Where? Here

Where? Here December 4, 2013

I remember being in school years ago and having a moment of, “Oh this is it.” It felt refreshing, uplifting, and a relief.  No sooner did I acknowledge the truth, the mind came pouring in, “Oh great this is it! Really? This is boring, lets go do something…”  At the time the mind brought up some great arguments on why this can’t be it. So good in fact, I left the moment to go fill it up with more somethings, to cover up the feeling of loss. Loss? Yes loss. Once the acknowledgment happened that this is it, my identity in the world, the one that I took on and created no longer made sense. That is why I felt the relief came, because I no longer had to hold on to the identity of who I thought I was and I had the realization of who I am.

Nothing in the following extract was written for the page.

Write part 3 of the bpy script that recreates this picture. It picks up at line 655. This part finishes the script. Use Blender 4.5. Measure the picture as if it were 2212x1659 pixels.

So for the next 5 years the universe wanted me to understand and befriend the presence. So I could understand that right here is the only thing happening.  Not what the mind says.  During that time I moved through the deep pain, deep loss of a marriage, the loss of not seeing my beloved daughter everyday, the loss of family, the loss of jobs, the loss of space, the loss of who I thought I was, and arrived after it all… here. For all of it was happening here.  During that process of loss, I had to learn how to be comfortable in pain, sensations, thoughts, feelings, right here.Because right here is the only place things are actually happening.

Over the summer, I went through forgiveness, which led to my 100 days of hot yoga, which most of you followed, which taught me the same the lesson but in a hot yoga room, there is only here.  During this process of befriending the now, many questions came forward. Is there a tomorrow? Does tomorrow ever really come? The past happened, so why am I resisting and defending myself in it? What is important, being right or happy? These are personal questions and they may help you on the path to discovering here as well. What if this is it? Right here. How will you fill and feel in the space? Will you feel liberated, or constrained? When I get beyond the idea, concept of it, love holds on to nothing. It doesn’t even hold on to love or a lover.  Love you!

Where? Here. Our practice is to stop allowing the mind to convince otherwise. That is a tough practice.